This is reality. Part of the downside of being a small "national" university which has been the vision and plan since Tom Hearn took over in the 80s, is that Wake's already small student body has increasingly become national, not local, and alumni are consequently national, not local. Students who come to Wake from Connecticut, New Jersey, California, etc., don't grow up as Wake fans, they might become situational Wake fans while they're here, more for entertainment than from the deep emotional attachment of the lifetime fan, but then they go back to New York, DC or California for the jobs and never set foot in Groves Stadium (oops, sorry, "BB&T Field") after graduation unless they themselves send a legacy kid to Wake and they visit for Parent's Day.
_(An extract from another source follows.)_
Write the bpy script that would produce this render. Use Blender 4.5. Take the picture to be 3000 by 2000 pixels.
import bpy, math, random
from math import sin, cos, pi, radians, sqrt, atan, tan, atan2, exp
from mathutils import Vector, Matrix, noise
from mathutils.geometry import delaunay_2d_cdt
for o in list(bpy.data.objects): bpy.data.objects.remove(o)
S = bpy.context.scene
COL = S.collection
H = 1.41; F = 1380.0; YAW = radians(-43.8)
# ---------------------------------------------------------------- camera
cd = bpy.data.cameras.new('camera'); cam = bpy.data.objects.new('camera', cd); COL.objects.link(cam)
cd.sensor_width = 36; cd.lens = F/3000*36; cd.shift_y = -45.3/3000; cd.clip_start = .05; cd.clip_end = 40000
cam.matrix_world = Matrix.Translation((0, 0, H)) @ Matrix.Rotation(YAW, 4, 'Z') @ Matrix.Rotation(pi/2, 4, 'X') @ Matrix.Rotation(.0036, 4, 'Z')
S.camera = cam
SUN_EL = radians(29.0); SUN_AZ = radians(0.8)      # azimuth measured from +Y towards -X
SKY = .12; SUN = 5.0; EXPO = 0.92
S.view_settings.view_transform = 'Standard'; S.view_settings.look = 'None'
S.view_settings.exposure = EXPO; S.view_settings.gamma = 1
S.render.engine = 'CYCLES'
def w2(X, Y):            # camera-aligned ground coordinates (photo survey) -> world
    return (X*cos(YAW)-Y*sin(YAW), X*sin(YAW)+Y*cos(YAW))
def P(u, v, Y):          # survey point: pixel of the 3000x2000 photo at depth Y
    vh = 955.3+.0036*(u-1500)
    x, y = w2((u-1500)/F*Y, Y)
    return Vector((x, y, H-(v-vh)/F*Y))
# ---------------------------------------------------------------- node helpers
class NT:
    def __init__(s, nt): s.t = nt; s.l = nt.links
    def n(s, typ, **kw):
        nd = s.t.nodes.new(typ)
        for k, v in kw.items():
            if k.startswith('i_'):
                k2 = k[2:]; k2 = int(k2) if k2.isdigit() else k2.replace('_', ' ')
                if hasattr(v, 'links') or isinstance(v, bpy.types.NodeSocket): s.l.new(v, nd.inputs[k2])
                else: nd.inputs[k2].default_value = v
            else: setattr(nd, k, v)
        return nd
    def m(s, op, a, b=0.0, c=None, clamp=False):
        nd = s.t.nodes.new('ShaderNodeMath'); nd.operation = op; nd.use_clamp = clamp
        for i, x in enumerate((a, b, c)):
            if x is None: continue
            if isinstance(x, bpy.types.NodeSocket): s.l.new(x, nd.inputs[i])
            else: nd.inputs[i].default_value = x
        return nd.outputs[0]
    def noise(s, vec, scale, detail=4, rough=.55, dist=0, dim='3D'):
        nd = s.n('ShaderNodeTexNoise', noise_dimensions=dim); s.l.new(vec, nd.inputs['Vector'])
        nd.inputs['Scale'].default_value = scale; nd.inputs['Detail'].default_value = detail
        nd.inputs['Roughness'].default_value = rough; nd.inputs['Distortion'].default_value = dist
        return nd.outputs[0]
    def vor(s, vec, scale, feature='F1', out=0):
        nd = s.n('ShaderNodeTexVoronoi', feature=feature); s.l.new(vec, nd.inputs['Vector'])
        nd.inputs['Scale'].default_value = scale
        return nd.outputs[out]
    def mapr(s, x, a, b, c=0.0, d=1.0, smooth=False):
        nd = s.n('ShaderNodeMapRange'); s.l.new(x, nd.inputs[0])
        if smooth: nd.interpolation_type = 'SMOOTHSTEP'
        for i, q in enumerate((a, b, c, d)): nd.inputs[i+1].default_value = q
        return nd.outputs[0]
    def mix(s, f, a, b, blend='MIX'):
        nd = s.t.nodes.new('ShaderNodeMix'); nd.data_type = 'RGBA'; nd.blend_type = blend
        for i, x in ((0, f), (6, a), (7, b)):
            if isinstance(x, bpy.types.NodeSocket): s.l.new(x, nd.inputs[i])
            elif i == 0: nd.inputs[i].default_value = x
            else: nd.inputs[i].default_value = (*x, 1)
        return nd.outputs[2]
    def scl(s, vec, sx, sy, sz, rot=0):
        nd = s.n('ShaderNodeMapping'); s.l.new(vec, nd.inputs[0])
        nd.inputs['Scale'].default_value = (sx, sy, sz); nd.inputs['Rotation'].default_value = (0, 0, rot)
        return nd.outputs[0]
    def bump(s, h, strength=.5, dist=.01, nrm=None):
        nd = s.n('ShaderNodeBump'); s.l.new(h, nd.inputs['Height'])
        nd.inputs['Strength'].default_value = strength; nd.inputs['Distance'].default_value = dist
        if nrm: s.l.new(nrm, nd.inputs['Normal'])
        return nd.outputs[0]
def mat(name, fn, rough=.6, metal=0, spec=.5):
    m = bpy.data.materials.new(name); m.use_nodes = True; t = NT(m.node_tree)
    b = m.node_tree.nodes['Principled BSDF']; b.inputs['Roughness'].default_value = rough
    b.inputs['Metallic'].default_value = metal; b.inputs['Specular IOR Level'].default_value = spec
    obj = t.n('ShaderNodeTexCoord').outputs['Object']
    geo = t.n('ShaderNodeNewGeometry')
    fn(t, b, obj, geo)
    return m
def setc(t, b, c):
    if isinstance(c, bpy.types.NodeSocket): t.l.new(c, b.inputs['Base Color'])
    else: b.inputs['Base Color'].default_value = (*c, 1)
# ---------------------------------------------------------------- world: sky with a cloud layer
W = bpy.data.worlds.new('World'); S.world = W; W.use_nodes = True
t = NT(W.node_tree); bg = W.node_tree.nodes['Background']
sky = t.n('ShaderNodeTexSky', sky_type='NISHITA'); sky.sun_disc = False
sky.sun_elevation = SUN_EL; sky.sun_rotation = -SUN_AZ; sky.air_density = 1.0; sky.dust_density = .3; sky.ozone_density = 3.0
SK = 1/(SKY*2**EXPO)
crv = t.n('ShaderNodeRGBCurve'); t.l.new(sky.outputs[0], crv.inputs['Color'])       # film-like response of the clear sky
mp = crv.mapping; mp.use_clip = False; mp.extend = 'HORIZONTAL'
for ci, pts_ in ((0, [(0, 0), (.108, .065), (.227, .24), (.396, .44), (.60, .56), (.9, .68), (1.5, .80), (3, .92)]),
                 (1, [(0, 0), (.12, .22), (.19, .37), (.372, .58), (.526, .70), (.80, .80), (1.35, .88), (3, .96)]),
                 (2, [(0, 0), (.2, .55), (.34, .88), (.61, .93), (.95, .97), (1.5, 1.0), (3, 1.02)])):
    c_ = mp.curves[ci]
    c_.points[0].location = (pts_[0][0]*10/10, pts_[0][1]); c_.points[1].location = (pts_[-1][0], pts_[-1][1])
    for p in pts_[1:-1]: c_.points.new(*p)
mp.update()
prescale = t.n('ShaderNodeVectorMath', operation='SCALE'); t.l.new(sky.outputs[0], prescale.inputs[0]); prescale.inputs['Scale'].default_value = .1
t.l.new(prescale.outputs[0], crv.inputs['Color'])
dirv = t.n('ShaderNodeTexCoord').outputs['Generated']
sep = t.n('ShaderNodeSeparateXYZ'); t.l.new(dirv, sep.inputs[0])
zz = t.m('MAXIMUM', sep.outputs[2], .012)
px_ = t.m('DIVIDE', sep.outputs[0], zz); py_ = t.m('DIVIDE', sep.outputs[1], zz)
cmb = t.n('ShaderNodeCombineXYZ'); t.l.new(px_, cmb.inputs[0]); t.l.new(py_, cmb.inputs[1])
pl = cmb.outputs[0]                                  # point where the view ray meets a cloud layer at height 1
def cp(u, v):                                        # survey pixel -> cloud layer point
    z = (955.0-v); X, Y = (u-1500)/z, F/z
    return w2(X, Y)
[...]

And the local non-alumni in a declining mill town have for decades grown more and more estranged from an exclusive and obscenely expensive private university that they could never dream of affording to attend (or their kids, who are going to UNC, State or Appy State, which are far more accessible).
I don't really blame the students. Student apathy towards football is now a national phenomenon, even at football factories like Alabama, where Nick Saban was so enraged at students' leaving at halftime he ordered attendance monitoring. But at the Alabamas, unlike Wake, there is a huge non-alumni geographic fanbase who will fill the stadium. Wake does not have, and will never have, that sort of regional non-alumni fanbase.
I don't think Clawson would leave for a factory operation like an Alabama, but I could see him leaving for a Stanford, Notre Dame, Northwestern or even UVA, but unfortunately for him (and good for us), there are no vacancies in the near future at those schools. But when the opportunity arises, he is too ambitious to stay here. Sad but true.